Once again, this is where the RNG factor comes into play.

You have four stats to juggle; Health, Stamina, Energy, and Morale, and it swiftly becomes a difficult balance to maintain. I was a little shaken when I realised I was considering letting one of my party die because they were already much lower on Stamina than the others, and that one scrap of food I had wasn’t going to save them.

As resources are so scarce, it’s hard to decide what to do when meeting others on the road – do you give them the help they so desperately need, or attack the most vulnerable ones because your group is starving to death?

It’s a tricky one, and thanks to the random aspect of it, no two playthroughs are the same. With up to six characters to choose from, each of whom have unique scenario actions, multiple endings, and the chance of random items spawning that can pull you out of a bad situation, it encourages replay value and allows you to relax and enjoy yourself. Being skillful doesn’t really matter, because it’s all up to the throw of the dice.

Honestly, for £6.99, this game is a steal.

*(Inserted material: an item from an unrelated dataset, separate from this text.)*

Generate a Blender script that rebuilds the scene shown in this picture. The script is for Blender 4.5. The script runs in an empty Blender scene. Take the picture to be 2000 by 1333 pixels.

It revels in its minimalism and uses it to its advantage; there might not be time for detailed character development, but it’s shown through their reactions to scenarios and the brief conversations with each other. It’s a grim premise with a unique take on things which made me invested enough that I was seriously getting stressed as my character’s Stamina meter dipped lower and lower.

Sure, there’s a few spelling and grammar errors here and there, but in the grand scheme of things Survive The Blackout is a great idea and fun to play – I wouldn’t hesitate to recommend it enough.

PS – you can pet a farmer’s dog at one point.

10/10 even though I’d robbed a diabetic of his food five minutes earlier.

Author’s Note: This code was given to us by the developers, in exchange for a fair review. We always strive to be objective and to give honest opinions and recommendations to our readers.